3 years ago

Alpine bogs of southern Spain show human-induced environmental change superimposed on long-term natural variations

Patricia Ruano, Gonzalo Jiménez-Moreno, María J. Ramos-Román, Antonio García-Alix, Jaime L. Toney, Junichiro Kuroda, R. Scott Anderson, Antonio Delgado Huertas, Ignasi Queralt, Francisco J. Jiménez-Espejo
Recent studies have proved that high elevation environments, especially remote wetlands, are exceptional ecological sensors of global change. For example, European glaciers have retreated during the 20th century while the Sierra Nevada National Park in southern Spain witnessed the first complete disappearance of modern glaciers in Europe. Given that the effects of climatic fluctuations on local ecosystems are complex in these sensitive alpine areas, it is crucial to identify their long-term natural trends, ecological thresholds, and responses to human impact. In this study, the geochemical records from two adjacent alpine bogs in the protected Sierra Nevada National Park reveal different sensitivities and long-term environmental responses, despite similar natural forcings, such as solar radiation and the North Atlantic Oscillation, during the late Holocene.
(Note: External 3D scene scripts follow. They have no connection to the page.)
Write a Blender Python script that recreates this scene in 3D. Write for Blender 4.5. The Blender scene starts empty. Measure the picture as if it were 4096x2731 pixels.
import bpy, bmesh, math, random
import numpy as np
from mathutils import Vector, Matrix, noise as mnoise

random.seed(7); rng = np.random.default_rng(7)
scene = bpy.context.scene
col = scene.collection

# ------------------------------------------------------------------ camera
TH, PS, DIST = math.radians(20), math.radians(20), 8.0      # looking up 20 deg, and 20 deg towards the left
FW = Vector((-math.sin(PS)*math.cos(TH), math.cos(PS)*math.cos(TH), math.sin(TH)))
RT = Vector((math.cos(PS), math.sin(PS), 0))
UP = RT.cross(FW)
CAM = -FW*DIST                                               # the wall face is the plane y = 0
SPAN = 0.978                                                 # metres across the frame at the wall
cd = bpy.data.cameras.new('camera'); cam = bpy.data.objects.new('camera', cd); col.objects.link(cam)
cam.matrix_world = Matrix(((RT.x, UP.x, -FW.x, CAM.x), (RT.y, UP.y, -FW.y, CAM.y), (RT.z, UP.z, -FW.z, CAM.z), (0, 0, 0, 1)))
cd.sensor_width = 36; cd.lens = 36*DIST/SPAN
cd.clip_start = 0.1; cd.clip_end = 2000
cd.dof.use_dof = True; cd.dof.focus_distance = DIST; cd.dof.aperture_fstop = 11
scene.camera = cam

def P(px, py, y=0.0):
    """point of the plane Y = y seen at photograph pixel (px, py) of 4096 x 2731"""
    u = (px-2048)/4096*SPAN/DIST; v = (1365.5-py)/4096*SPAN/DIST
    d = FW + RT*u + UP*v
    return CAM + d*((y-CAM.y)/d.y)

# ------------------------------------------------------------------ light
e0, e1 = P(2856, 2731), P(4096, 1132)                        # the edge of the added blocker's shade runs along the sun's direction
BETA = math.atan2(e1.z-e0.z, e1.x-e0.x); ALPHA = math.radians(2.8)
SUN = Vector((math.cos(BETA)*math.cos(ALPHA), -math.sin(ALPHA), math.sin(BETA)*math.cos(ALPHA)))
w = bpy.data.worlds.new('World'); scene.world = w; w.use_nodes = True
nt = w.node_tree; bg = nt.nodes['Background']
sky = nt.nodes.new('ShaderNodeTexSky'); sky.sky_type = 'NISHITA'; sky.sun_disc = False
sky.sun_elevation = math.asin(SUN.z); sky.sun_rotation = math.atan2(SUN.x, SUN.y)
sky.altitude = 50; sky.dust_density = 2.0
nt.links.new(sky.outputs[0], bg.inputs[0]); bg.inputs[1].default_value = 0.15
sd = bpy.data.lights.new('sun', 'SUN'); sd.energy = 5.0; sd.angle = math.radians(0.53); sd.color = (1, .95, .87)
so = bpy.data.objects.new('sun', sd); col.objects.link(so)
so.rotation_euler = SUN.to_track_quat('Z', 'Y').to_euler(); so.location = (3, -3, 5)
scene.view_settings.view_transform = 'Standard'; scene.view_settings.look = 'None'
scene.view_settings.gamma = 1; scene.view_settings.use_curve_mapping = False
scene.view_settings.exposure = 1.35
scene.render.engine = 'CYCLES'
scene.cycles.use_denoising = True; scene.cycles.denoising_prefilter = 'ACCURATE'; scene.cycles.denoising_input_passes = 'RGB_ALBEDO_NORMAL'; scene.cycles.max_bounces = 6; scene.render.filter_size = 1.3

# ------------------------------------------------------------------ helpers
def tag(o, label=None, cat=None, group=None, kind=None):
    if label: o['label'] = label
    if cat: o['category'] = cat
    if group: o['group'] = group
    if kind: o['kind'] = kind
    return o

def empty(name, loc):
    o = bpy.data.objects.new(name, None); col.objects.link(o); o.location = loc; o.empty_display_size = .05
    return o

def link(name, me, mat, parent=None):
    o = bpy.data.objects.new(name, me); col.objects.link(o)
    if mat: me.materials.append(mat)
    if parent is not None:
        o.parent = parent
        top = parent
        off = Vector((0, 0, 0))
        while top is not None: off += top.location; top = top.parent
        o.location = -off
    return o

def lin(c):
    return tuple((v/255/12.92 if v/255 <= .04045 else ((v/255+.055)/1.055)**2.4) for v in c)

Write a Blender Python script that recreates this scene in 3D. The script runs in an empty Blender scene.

After the Industrial Revolution both bogs registered an independent, abrupt and enhanced response to the anthropogenic forcing, at the same time that the last glaciers disappeared. The different response recorded at each site suggests that the National Park and land managers of similar regions need to consider landscape and environmental evolution in addition to changing climate to fully understand implications of climate and human influence.